Poznan09
Introduction to Syntax (10 classes)
Omer Preminger
Consider the following thought-experiment: take human language, and strip away everything about it that can be explained in terms of constraints on sound, and in terms of constraints on meaning. Is anything left? In other words, are there phenomena in language that cannot be explained in terms of sound, or in terms of meaning?
As it turns out, once we take this question out of the realm of thought-experiments, looking instead at actual data, there is an abundance of evidence of this sort. There are sentences that we can perfectly well say (i.e., utter the necessary sequence of sounds), and whose intended meaning is entirely clear (i.e., it is a meaning that our mind is capable of representing), but are stubbornly "refused admission" into human language: speakers consistently judge these sentences as impossible in their native languages. These are the kind of phenomena that are central to the study of syntax in generative linguistics.
In this course, we will explore fundamental notions in the study of syntax. NO PREVIOUS KNOWLEDGE OF LINGUISTICS IS NEEDED, nor will any be assumed.
Some of the issues we will touch on include:
• the hierarchical organization of expressions in language
• disjoint reference effects (a.k.a., the syntactic side of Binding Theory)

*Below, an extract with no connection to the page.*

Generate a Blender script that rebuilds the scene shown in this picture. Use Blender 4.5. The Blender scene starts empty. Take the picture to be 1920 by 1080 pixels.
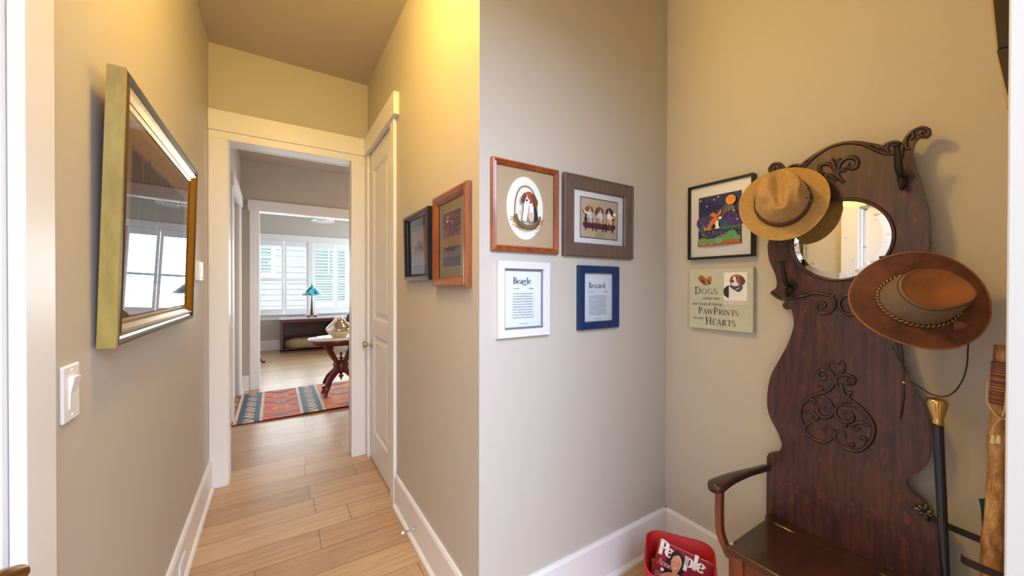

• Case and the licensing of noun-phrases
• phi-features (e.g., number, person, gender), and agreement
• movement (i.e., the displacement of syntactic units)
For each of these, we will first present a sampling of the kind of data that (hopefully) convinces us that there is a phenomenon to be explained, in the first place. Then, we will present a theoretical account of these phenomena, along with some critical discussion of what works and doesn't work about this account.